In the financial markets, there are many trading strategies and trading with Gap binary options strategy is just one of them. It can be counted among the advanced strategies as it follows a close economic calculator and price movements in significant economic events. Gap binary options strategy does not make use of any indicators and the trading signals occur only in a situation on the chart.
Understanding a price gap
In order to get the essence of how binary options gap trading works, we must first understand the meaning of a price gap. Price gap is a term which is used when a stock price dives away from its last price range.

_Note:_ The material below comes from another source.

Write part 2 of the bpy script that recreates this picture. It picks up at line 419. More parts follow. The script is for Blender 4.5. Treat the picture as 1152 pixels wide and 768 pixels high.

Technically, it is the breaks between prices on a chart when price sharply moves up or down with no trade occurring in between.
It should be kept in mind that price gaps can only be observed on a candlestick or bar charts and must not be looked for on point-and-figure or basic line charts.
Appearance of gaps on the chart
The gap appears on the chart as the market is always looking on closing the gap or trading session. Gap can be created by any unexpected buying or selling behavior or any other news and announcement and they normally occur between the closing of the market on one day and its opening on the next day.
Location of a price gap on the chart
The price gaps are usually quite visible on the chart especially after holidays or important announcements or news. So when a price goes up or down because of a gap, the market tries to quickly fill it back in to finish that gap. This is because the market is always looking on taking care of the situation and closing the window.
Closing of a gap can occur very quickly after its appearance on the chart, hence leaving little time for trading in Gap binary options strategy. Even with this flaw, trading in gap binary options has many advantages. It does not require you to learn technical indicators and their application, all the information that you need is right there on the chart in the form of gaps.
Opening a position when a gap appears on the chart
What should you do when you observe the appearance of a gap on the chart? Should you wait until the gap unfolds and trades are open again? Yes something like that. What you need to do is wait for the appearance of a candle on the chart. If a reversal of candlestick pattern occurs and the price gap moves up, you can buy a Put option. But if the price gap comes down, you can buy a Call option.
Trading in gap binary options is fairly simple with no use of indicators or deep technical knowledge. You must, however, be experienced in locating the price gaps on important events. Although rarely seen in the forex market, price gaps are a regular occurrence in the binary option market and must be given special attention while trading.